## WRITTEN REQUEST
Your task is to write out the complete listing exactly as it is shown.

━━━━━━━━━━━━━━━━━━━━━━━━━━━━━━

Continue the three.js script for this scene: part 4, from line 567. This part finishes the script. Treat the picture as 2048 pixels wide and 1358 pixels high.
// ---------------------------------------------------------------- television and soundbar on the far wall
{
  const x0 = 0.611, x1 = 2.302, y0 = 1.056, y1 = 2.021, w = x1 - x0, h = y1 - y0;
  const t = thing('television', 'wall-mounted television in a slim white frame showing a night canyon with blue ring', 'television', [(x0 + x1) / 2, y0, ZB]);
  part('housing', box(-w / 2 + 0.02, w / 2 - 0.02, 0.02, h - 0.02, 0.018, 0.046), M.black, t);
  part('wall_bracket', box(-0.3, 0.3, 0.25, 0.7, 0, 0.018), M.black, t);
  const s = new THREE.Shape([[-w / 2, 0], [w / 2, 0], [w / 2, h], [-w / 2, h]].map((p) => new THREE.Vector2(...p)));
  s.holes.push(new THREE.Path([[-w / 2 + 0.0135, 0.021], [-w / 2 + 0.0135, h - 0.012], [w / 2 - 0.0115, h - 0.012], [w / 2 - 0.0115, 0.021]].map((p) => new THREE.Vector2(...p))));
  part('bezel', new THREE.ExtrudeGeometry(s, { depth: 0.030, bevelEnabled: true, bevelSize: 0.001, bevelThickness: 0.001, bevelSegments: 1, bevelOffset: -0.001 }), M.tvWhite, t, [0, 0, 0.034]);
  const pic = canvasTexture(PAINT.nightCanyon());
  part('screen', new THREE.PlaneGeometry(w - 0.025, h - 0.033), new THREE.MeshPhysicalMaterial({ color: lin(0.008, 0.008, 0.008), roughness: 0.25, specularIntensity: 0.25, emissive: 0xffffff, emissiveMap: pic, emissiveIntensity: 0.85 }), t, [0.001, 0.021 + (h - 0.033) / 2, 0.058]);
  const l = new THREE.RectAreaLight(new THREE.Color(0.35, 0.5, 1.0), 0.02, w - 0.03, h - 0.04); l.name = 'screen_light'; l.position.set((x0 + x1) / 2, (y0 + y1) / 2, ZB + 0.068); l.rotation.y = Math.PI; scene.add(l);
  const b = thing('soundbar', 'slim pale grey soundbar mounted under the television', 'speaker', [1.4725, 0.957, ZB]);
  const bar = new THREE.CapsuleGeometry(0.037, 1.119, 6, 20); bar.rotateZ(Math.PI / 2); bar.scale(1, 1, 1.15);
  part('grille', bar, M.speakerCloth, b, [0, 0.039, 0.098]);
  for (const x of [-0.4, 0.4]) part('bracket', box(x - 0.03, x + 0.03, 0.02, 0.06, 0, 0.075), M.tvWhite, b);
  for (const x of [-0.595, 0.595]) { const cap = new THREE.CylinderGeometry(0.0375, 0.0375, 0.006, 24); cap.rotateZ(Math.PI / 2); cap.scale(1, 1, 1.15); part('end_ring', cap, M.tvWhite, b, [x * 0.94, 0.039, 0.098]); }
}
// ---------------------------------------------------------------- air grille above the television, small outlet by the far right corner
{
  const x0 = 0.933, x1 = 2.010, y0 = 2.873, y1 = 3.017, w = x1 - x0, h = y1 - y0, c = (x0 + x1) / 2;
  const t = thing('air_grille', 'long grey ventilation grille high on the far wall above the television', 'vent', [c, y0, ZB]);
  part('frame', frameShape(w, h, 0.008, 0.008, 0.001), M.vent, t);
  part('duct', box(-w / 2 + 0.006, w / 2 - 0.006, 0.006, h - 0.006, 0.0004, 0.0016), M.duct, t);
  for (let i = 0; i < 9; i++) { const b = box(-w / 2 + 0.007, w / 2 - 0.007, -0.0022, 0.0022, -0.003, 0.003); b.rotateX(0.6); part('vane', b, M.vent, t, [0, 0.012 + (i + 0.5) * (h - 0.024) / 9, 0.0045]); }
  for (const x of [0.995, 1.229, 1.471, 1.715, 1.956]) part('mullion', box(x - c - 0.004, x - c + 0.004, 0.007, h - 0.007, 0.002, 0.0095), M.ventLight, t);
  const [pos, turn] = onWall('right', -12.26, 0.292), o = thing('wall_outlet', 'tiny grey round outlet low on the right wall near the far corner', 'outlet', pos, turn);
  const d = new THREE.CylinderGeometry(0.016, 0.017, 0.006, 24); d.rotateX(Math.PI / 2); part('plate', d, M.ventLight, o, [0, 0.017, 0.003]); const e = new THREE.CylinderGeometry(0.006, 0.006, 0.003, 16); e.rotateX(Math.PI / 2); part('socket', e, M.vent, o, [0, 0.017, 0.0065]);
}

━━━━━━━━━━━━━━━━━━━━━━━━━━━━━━

## PROBLEM SOLUTION
Continue the three.js script for this scene: part 4, from line 567. This part finishes the script. Treat the picture as 2048 pixels wide and 1358 pixels high.
// ---------------------------------------------------------------- television and soundbar on the far wall
{
  const x0 = 0.611, x1 = 2.302, y0 = 1.056, y1 = 2.021, w = x1 - x0, h = y1 - y0;
  const t = thing('television', 'wall-mounted television in a slim white frame showing a night canyon with blue ring', 'television', [(x0 + x1) / 2, y0, ZB]);
  part('housing', box(-w / 2 + 0.02, w / 2 - 0.02, 0.02, h - 0.02, 0.018, 0.046), M.black, t);
  part('wall_bracket', box(-0.3, 0.3, 0.25, 0.7, 0, 0.018), M.black, t);
  const s = new THREE.Shape([[-w / 2, 0], [w / 2, 0], [w / 2, h], [-w / 2, h]].map((p) => new THREE.Vector2(...p)));
  s.holes.push(new THREE.Path([[-w / 2 + 0.0135, 0.021], [-w / 2 + 0.0135, h - 0.012], [w / 2 - 0.0115, h - 0.012], [w / 2 - 0.0115, 0.021]].map((p) => new THREE.Vector2(...p))));
  part('bezel', new THREE.ExtrudeGeometry(s, { depth: 0.030, bevelEnabled: true, bevelSize: 0.001, bevelThickness: 0.001, bevelSegments: 1, bevelOffset: -0.001 }), M.tvWhite, t, [0, 0, 0.034]);
  const pic = canvasTexture(PAINT.nightCanyon());
  part('screen', new THREE.PlaneGeometry(w - 0.025, h - 0.033), new THREE.MeshPhysicalMaterial({ color: lin(0.008, 0.008, 0.008), roughness: 0.25, specularIntensity: 0.25, emissive: 0xffffff, emissiveMap: pic, emissiveIntensity: 0.85 }), t, [0.001, 0.021 + (h - 0.033) / 2, 0.058]);
  const l = new THREE.RectAreaLight(new THREE.Color(0.35, 0.5, 1.0), 0.02, w - 0.03, h - 0.04); l.name = 'screen_light'; l.position.set((x0 + x1) / 2, (y0 + y1) / 2, ZB + 0.068); l.rotation.y = Math.PI; scene.add(l);
  const b = thing('soundbar', 'slim pale grey soundbar mounted under the television', 'speaker', [1.4725, 0.957, ZB]);
  const bar = new THREE.CapsuleGeometry(0.037, 1.119, 6, 20); bar.rotateZ(Math.PI / 2); bar.scale(1, 1, 1.15);
  part('grille', bar, M.speakerCloth, b, [0, 0.039, 0.098]);
  for (const x of [-0.4, 0.4]) part('bracket', box(x - 0.03, x + 0.03, 0.02, 0.06, 0, 0.075), M.tvWhite, b);
  for (const x of [-0.595, 0.595]) { const cap = new THREE.CylinderGeometry(0.0375, 0.0375, 0.006, 24); cap.rotateZ(Math.PI / 2); cap.scale(1, 1, 1.15); part('end_ring', cap, M.tvWhite, b, [x * 0.94, 0.039, 0.098]); }
}
// ---------------------------------------------------------------- air grille above the television, small outlet by the far right corner
{
  const x0 = 0.933, x1 = 2.010, y0 = 2.873, y1 = 3.017, w = x1 - x0, h = y1 - y0, c = (x0 + x1) / 2;
  const t = thing('air_grille', 'long grey ventilation grille high on the far wall above the television', 'vent', [c, y0, ZB]);
  part('frame', frameShape(w, h, 0.008, 0.008, 0.001), M.vent, t);
  part('duct', box(-w / 2 + 0.006, w / 2 - 0.006, 0.006, h - 0.006, 0.0004, 0.0016), M.duct, t);
  for (let i = 0; i < 9; i++) { const b = box(-w / 2 + 0.007, w / 2 - 0.007, -0.0022, 0.0022, -0.003, 0.003); b.rotateX(0.6); part('vane', b, M.vent, t, [0, 0.012 + (i + 0.5) * (h - 0.024) / 9, 0.0045]); }
  for (const x of [0.995, 1.229, 1.471, 1.715, 1.956]) part('mullion', box(x - c - 0.004, x - c + 0.004, 0.007, h - 0.007, 0.002, 0.0095), M.ventLight, t);
  const [pos, turn] = onWall('right', -12.26, 0.292), o = thing('wall_outlet', 'tiny grey round outlet low on the right wall near the far corner', 'outlet', pos, turn);
  const d = new THREE.CylinderGeometry(0.016, 0.017, 0.006, 24); d.rotateX(Math.PI / 2); part('plate', d, M.ventLight, o, [0, 0.017, 0.003]); const e = new THREE.CylinderGeometry(0.006, 0.006, 0.003, 16); e.rotateX(Math.PI / 2); part('socket', e, M.vent, o, [0, 0.017, 0.0065]);
}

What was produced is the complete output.